Im „Netto“ sind an diesem Morgen schon Kunden, einige warten an der Kasse. Kreibich und sein Sohn, die dem wild gewordenen Rind gefolgt sind, sehen, wie sich die Tür des Ladens automatisch öffnet, wie der Bulle hineinstürmt, eine der Kassen demoliert und zwischen die Regalen rumst. „Er hat Blut verloren“, sagt Kreibich, „aus einer Kopfwunde.“ Der Laden wird sofort evakuiert, die Kunden versperren den Ausgang mit Einkaufswagen. Der Bulle darf nicht entwischen - denn ganz in der Nähe ist ein Kindergarten.

Eggenfelden ist die größte Stadt im Kreis Rottal-Inn, aber ländlich geprägt. Vorfälle mit Rindern können passieren, deshalb hat die Polizei einen speziell ausgebildeten Kollegen. Er möchte nicht mit Namen in der Zeitung stehen, aber er sagt, ihm sei ziemlich bange gewesen: „So nah war ich in 39 Jahren nie dran.“

Als das Tier am Gemüseregal steht, drückt der Polizist ab

Neben Kreibich und seinem Sohn sind jetzt nur noch drei Feuerwehrleute und der Polizist im Laden. Der hat ein Sturmgewehr dabei, Typ G 3, die Dienst-Pistole kommt gegen einen Bullen-Dickschädel nicht an. Als das Tier am Gemüseregal steht und die Wartenden anvisiert, drückt der Polizist ab, einmal, zweimal. Der Bulle schleppt sich weiter. Neben der Gefriertruhe, über der ein Schild mit Rinderfilet-Werbung baumelt, bricht er zusammen. Noch ein Schuss, noch einer. Dann ist Ruhe.

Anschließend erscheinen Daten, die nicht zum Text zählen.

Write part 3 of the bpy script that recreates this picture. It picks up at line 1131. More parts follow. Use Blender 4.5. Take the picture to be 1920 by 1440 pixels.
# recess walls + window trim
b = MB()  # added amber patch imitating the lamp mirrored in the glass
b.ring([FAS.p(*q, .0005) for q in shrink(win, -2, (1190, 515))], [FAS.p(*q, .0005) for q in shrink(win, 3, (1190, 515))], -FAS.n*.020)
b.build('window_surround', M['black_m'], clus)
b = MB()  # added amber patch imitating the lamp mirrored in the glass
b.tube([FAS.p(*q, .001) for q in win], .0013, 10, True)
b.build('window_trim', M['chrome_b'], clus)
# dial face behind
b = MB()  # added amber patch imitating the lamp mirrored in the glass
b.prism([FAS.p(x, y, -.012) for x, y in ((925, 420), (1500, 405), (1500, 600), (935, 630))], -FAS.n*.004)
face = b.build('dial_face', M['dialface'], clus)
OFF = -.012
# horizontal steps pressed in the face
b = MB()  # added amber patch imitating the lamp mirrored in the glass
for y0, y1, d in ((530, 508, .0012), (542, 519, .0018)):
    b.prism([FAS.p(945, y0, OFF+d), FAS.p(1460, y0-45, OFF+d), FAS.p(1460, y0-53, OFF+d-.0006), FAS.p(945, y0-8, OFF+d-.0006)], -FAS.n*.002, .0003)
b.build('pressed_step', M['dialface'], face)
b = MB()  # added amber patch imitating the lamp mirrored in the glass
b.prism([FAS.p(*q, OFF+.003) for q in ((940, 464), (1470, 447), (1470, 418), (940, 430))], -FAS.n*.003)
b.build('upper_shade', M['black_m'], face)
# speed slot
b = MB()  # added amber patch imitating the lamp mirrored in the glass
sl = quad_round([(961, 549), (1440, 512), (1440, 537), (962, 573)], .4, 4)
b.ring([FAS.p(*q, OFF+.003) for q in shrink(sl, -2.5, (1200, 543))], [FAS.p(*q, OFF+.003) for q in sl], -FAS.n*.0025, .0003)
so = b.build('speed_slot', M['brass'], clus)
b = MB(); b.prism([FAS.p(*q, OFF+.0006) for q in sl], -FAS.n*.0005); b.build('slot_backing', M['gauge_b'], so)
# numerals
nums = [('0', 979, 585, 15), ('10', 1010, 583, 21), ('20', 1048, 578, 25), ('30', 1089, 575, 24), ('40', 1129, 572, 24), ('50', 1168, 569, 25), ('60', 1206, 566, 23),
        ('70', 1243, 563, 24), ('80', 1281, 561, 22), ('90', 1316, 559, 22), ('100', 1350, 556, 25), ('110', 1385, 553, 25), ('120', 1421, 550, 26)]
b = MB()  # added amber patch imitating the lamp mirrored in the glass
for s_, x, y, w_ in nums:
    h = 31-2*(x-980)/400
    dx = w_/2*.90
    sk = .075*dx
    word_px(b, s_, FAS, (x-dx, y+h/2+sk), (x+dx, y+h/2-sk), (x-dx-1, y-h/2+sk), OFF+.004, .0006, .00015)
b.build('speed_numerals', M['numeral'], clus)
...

Bulle entkommt aus Transporter und stürmt Supermarkt

Es ist eher eine Randnotiz, dass die Polizei ein zweites Rind erschießen muss, weil die Gefahr besteht, dass es auf die Bundesstraße läuft; die übrigen Rinder werden umgeladen und zum Besitzer zurückgeschickt. Derweil ziehen Feuerwehrleute den erschossenen Bullen mit einem Hubwagen aus dem Laden. Am Ende verbucht Eggenfelden zwei tote Rinder, eine Kassiererin und eine Feuerwehrfrau unter Schock, 10 000 Euro Schaden - und eine ziemlich wilde Geschichte.